**TASK DIRECTIONS:** Select lines where the word "empty" appears.
─── RECORDS PROVIDED ───
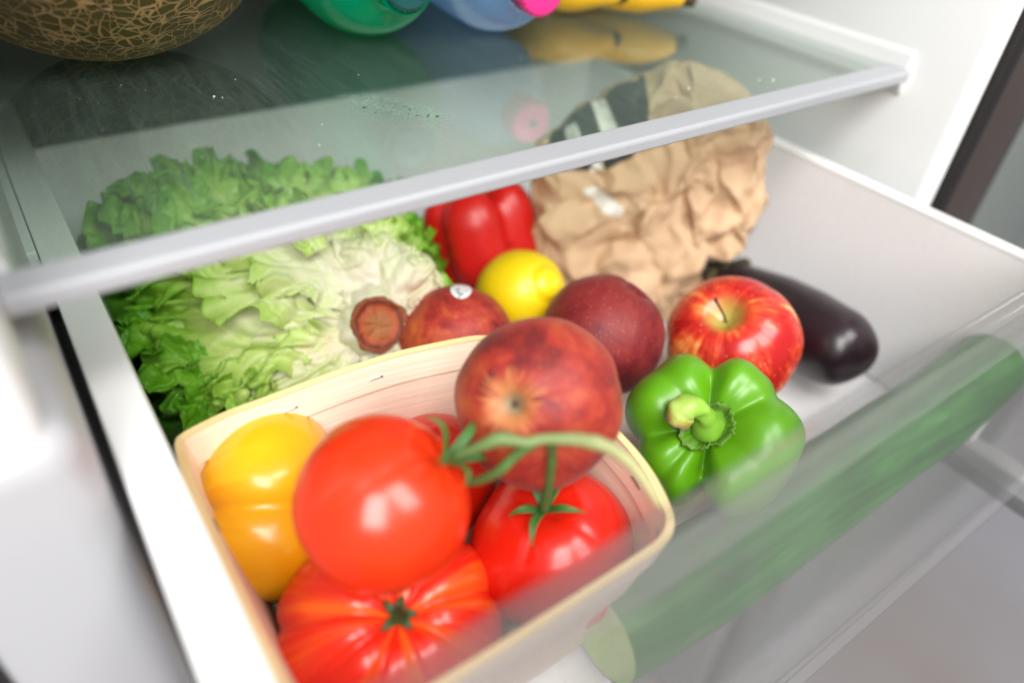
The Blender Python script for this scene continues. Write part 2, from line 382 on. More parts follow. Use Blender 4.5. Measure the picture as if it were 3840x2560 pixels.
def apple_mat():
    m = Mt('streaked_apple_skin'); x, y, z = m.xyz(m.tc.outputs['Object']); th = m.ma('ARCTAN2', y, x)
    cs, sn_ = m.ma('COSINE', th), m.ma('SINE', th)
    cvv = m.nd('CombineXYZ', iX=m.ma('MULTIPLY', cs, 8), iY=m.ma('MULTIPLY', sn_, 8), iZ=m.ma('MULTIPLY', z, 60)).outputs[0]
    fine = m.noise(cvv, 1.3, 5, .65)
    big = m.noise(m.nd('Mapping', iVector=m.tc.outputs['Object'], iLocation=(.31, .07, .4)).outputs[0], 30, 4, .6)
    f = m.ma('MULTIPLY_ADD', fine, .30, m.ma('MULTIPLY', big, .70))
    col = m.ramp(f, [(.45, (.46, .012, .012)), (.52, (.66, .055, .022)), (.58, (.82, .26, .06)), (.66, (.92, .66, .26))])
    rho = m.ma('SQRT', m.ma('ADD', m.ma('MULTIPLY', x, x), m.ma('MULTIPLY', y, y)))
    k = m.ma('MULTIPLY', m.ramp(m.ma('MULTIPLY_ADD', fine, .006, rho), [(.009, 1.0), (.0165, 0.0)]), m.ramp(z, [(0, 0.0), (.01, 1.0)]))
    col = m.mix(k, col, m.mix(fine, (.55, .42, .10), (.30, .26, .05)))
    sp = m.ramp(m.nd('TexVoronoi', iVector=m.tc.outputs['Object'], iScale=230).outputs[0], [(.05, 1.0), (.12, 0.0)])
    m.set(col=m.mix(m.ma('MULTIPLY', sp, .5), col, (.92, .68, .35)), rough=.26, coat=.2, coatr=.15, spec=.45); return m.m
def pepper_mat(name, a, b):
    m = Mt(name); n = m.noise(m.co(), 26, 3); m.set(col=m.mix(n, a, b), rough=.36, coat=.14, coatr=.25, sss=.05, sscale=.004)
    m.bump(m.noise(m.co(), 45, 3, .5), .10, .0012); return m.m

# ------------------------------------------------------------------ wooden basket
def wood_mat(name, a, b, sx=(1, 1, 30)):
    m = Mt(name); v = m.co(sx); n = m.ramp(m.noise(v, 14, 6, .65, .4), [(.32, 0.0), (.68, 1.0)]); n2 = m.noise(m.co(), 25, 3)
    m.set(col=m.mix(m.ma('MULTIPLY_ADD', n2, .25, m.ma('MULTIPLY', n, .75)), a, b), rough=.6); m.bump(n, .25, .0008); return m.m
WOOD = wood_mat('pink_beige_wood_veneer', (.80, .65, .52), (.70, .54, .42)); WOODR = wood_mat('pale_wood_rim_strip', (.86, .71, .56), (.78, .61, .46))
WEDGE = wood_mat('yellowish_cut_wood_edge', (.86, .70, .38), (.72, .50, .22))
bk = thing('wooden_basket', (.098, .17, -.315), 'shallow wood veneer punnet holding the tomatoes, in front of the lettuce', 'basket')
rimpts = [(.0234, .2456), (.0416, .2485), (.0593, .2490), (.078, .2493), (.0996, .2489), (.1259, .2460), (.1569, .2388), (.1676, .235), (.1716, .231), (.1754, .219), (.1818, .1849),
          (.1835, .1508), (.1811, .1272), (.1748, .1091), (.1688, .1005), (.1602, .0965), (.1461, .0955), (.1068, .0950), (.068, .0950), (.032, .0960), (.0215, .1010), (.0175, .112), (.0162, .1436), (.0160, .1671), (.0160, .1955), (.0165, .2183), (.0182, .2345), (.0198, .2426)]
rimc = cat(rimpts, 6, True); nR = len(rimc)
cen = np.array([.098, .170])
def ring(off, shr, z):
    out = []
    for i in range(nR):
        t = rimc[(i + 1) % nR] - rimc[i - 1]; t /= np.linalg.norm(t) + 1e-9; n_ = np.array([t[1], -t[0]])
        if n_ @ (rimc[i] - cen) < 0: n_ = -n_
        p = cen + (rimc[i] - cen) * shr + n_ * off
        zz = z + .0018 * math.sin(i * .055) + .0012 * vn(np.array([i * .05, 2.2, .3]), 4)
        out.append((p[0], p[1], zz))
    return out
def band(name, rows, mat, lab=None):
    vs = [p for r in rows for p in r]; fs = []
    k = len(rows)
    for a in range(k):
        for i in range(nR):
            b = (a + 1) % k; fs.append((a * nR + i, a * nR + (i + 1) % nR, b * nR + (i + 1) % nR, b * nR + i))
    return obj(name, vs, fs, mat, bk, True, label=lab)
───
─── RECORDS PROVIDED ───
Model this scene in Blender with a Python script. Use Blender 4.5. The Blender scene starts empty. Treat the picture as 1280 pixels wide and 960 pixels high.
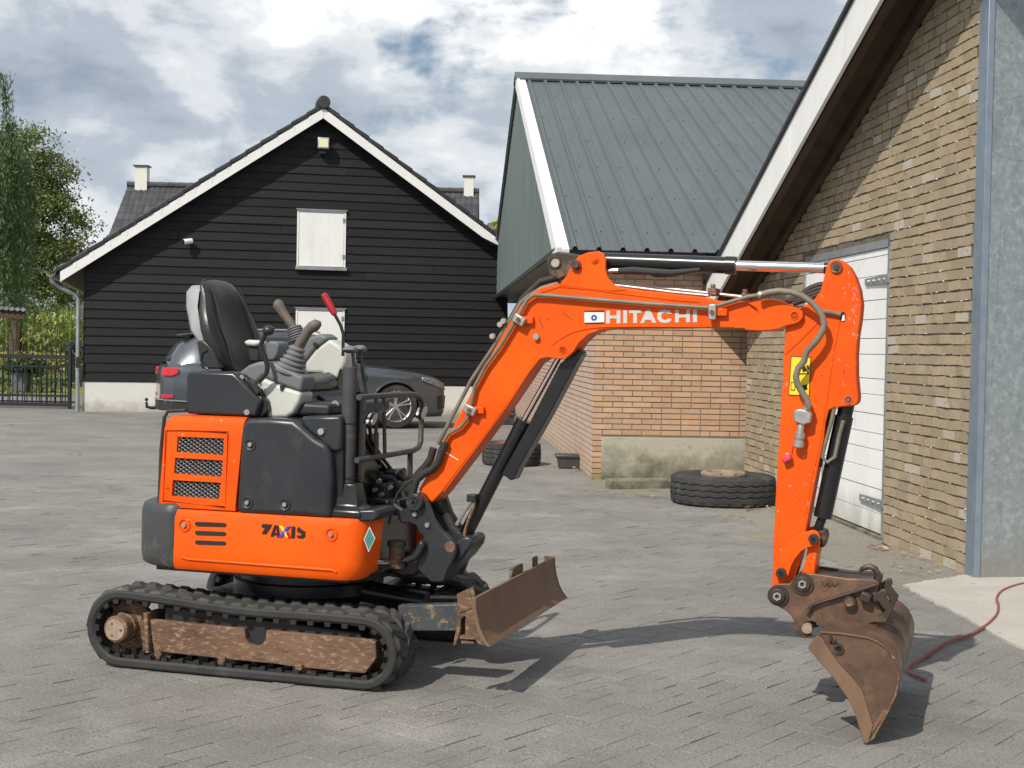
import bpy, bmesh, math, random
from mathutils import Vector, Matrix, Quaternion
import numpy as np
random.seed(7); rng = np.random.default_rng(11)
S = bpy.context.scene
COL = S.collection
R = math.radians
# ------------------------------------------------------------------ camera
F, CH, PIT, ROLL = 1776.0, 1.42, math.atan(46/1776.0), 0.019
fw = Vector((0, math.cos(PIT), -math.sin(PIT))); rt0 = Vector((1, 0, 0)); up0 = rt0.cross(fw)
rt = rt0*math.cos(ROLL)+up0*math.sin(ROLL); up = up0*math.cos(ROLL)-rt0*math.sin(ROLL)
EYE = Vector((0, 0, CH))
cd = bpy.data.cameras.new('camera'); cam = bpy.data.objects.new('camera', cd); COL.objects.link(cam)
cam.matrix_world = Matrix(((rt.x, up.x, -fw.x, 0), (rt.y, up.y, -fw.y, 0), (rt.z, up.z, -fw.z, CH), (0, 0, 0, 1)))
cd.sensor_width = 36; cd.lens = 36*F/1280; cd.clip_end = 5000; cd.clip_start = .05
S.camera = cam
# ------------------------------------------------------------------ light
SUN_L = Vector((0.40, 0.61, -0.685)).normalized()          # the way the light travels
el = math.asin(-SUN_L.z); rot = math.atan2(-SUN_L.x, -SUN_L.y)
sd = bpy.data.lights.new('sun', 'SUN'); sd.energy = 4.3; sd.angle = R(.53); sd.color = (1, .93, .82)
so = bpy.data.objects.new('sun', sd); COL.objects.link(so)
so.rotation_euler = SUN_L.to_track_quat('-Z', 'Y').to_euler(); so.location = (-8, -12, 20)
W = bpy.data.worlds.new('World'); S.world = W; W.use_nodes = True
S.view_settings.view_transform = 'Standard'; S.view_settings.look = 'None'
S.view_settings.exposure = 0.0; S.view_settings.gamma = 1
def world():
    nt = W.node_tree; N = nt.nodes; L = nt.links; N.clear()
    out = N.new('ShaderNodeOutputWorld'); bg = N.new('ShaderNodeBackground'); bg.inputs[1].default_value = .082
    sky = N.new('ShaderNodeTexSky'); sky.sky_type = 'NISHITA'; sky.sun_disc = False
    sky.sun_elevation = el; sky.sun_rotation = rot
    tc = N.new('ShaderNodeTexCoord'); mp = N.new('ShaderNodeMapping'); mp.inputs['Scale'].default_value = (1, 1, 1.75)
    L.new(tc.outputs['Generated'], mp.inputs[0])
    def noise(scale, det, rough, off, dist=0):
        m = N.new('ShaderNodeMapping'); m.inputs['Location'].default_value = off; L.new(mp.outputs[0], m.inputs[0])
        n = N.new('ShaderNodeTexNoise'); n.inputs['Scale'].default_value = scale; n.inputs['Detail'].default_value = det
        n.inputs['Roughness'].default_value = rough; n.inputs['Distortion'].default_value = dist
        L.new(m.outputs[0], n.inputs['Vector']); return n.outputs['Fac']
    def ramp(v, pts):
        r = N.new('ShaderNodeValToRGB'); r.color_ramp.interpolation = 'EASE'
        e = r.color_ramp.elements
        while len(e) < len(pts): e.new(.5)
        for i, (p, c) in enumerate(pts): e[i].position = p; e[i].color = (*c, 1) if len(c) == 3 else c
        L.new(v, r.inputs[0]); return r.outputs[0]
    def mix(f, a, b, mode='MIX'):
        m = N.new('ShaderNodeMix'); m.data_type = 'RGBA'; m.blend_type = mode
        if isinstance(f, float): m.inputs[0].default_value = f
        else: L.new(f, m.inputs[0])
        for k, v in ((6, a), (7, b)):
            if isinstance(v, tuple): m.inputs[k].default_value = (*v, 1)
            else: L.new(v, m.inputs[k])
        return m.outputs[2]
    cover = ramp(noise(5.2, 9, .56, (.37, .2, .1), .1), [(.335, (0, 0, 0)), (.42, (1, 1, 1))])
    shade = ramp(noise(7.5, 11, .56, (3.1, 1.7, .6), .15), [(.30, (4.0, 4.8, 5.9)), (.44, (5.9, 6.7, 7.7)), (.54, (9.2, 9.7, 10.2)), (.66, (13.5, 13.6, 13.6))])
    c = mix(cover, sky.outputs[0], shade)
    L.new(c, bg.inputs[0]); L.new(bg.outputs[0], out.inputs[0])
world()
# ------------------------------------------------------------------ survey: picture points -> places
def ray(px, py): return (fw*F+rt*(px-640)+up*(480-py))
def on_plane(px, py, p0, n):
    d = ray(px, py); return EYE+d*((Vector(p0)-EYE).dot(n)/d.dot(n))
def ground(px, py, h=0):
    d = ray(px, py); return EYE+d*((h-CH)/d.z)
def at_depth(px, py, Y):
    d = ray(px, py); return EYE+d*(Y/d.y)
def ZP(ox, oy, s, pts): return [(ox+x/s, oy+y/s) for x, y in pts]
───
─── RECORDS PROVIDED ───
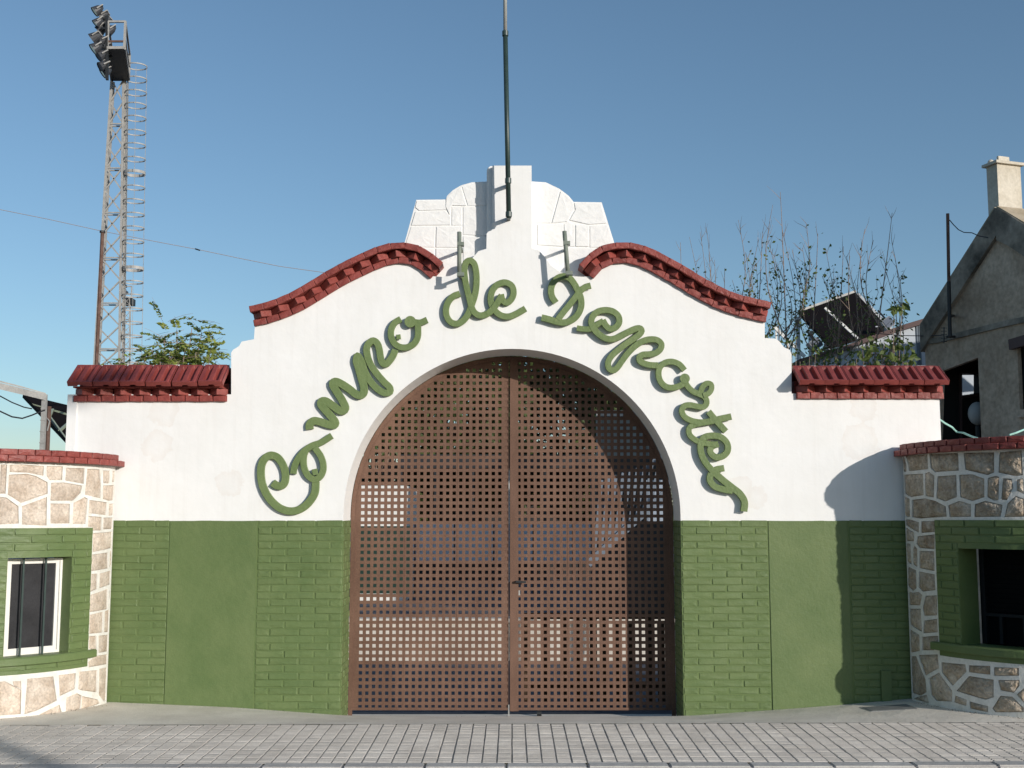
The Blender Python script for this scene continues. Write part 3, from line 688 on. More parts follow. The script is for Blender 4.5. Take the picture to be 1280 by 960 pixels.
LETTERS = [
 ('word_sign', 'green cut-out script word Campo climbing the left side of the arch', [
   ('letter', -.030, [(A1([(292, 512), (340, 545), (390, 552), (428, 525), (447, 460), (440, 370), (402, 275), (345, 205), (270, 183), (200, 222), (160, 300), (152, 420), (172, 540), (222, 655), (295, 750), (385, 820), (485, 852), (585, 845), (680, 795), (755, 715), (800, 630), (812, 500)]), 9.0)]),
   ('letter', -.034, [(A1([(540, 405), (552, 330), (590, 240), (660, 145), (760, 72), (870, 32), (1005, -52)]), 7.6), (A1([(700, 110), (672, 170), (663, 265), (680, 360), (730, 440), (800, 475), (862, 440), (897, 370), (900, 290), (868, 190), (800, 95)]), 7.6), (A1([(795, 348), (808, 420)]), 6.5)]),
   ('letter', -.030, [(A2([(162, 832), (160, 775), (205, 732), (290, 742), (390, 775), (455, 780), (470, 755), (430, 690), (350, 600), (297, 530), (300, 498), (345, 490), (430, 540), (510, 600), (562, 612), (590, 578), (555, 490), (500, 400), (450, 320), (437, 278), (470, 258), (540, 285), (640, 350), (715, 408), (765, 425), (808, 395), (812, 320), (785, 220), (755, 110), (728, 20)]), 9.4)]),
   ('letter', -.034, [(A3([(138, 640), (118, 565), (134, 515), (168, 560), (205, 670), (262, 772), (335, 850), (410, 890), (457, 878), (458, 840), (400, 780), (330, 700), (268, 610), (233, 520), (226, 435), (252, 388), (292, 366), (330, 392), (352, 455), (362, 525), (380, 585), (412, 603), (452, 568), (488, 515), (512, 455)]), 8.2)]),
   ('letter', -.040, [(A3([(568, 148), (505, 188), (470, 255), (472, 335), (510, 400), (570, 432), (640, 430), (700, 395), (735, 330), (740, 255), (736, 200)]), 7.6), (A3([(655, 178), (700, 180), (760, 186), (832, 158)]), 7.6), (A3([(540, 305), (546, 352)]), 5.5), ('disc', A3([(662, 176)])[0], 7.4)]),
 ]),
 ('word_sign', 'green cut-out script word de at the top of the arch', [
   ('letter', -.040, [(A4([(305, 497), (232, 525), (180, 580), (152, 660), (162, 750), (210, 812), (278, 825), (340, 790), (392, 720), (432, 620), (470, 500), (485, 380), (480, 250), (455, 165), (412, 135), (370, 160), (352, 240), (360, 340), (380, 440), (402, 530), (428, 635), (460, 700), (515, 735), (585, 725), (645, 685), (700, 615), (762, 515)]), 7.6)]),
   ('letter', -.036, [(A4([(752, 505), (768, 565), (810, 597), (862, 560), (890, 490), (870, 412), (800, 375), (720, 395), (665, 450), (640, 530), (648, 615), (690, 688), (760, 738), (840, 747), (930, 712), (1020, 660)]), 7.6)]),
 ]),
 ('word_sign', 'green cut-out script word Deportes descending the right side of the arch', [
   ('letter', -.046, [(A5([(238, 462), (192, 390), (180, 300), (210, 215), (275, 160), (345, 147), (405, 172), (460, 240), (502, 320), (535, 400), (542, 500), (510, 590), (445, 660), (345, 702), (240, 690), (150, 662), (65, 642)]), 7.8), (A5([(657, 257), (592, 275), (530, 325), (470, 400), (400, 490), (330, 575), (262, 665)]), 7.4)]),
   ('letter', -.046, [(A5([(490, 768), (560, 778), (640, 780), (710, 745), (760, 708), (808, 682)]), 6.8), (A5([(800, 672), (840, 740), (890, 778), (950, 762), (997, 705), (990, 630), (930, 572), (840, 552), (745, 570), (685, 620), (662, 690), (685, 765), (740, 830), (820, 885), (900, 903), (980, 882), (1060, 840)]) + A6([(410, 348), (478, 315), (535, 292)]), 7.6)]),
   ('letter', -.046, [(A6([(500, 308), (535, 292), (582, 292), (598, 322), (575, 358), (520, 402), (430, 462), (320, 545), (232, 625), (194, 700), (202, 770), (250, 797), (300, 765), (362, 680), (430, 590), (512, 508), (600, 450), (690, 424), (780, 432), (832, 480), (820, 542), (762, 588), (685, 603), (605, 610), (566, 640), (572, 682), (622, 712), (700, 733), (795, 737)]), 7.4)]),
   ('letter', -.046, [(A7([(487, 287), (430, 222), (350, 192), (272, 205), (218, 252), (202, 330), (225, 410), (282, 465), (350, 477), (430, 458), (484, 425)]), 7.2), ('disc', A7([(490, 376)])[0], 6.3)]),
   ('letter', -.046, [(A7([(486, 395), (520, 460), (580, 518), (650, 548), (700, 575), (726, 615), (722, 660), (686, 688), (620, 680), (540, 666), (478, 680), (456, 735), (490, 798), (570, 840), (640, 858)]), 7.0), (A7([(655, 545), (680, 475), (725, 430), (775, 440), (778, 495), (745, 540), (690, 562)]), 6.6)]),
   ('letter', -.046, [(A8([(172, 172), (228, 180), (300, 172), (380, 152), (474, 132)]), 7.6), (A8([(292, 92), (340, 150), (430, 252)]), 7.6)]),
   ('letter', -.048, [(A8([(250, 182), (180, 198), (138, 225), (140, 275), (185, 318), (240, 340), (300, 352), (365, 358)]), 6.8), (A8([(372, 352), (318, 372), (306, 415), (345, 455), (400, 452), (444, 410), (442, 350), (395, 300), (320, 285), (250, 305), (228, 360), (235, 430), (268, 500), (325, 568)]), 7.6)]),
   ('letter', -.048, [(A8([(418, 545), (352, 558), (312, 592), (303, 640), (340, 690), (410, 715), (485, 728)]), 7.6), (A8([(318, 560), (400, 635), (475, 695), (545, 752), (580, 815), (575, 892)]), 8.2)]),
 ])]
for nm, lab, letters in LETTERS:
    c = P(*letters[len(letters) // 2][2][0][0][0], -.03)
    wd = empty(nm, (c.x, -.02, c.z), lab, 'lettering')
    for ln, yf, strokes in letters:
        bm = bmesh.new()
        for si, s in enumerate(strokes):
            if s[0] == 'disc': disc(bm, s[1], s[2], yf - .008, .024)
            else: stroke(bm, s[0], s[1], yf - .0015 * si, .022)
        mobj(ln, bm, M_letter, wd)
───
**OUTPUT:**
Model this scene in Blender with a Python script. Use Blender 4.5. The Blender scene starts empty. Treat the picture as 1280 pixels wide and 960 pixels high.
    wd = empty(nm, (c.x, -.02, c.z), lab, 'lettering')